In the same letter to Fantin-Latour Whistler described how, while at work on this painting, he was swept out to sea and nearly drowned, but saved by one of his models, 'mon modèle à la chemise rouge'; he described it vividly to Fantin:

'[J]e me suis presque noyé l'autre jour! ... Je fus emporté par un courant feroce, qui m'entrainait dans ces brisants ... et si il n'avait pas été pour mon modele à la chemise rouge, je laisait la toile inachevée ... Je cris ... je disparais trois quatre fois - enfin on comprend! ... "le baigneur", (mon modele) entend appeler, arrive au galop, saute dans la mer comme un "terre neuve," parvient a m'attraper une patte, et les deux me retirent!' 10
Translation: 'I nearly drowned the other day! ... I was carried off by a strong current that dragged me into the breakers ... and if it hadn't been for my model in the red shirt, I would have left the painting unfinished ... I cried out ... I disappeared three or four times. Finally someone understood! ... The "bather" (my model) heard the call, came at a gallop, and jumped into the sea like a Newfoundland, managed to grab me by the "paw" and the two pulled me out!'

In 1862 a man wrote to Whistler from Bordeaux, thanking him for his kindness ('la bienveillance que vous voulez bien me montrer.') This letter was annotated (not very legibly) by Beatrice Philip (Mrs E. W. Godwin, Mrs J. McN. Whistler) (1857-1896): 'Letter from Baptiste Fagonde, the man who saved Jimmie's life at 1862?' 11 Unfortunately the model has not been identified. It is possible that Whistler had hoped to re-hire Baptiste as a model in the following year.

Comments

In his letter to Fantin-Latour, cited above, Whistler cited 'Hook' as a painter of highly finished marine subjects executed in the studio. 12 James Clarke Hook (1819-1907) was a successful marine painter, elected RA in 1860. His oil paintings had the required amount of 'finish' demanded by the critics. Although he painted some pure seascapes his subjects usually had a strong 'genre' interest reflected in titles like O well for the sailor lad, That he sings in his boat in the bay, exhibited in the Royal Academy in 1860 (cat. no. 408).

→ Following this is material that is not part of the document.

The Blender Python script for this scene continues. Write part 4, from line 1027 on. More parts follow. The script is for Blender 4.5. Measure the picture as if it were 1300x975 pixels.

It is probable that Whistler, in spite of his taunts, regarded Hook as a rival, and was also to some degree influenced by him. In 1859 Whistler and Fantin-Latour could have seen Hook's 'Luff; Boy' (Private collection) at the RA, and the composition, dominated by the foreground figures, may have influenced the composition of Wapping [YMSM 035].

Notes:

1: Note on letter to H. Faraday, 12 March 1881, GUW #13354.

2: Whistler to D. C. Thomson, 9 February 1892, GUW #05683.

3: B. Whistler to D. C. Thomson, [22 October / November 1892], GUW #09703.

4: Nocturnes, Marines & Chevalet Pieces, Goupil Gallery, London, 1892 (cat. no. 21).

5: Twentieth Annual Exhibition of the Society of American Artists at the Galleries of the American Fine Arts Society, New York, 1898 (cat. no. 285); also Oil Paintings, Water Colors, Pastels and Drawings: Memorial Exhibition of the Works of Mr. J. McNeill Whistler, Copley Society, Boston, 1904 (cat. no. 54).

6: Memorial Exhibition of the Works of the late James McNeill Whistler, First President of The International Society of Sculptors, Painters and Gravers, New Gallery, Regent Street, London, 1905 (cat. no. 29) in ordinary and deluxe edition respectively.

7: YMSM 1980 [more] (cat. no. 41).

8: [1/5 October 1862], GUW #07951.

9: Whistler to Fantin-Latour, [1/5 October 1862], GUW #07951.

10: Ibid.

11: 28 December 1862, GUW #02398.

12: [14/21 October 1862], GUW #08028.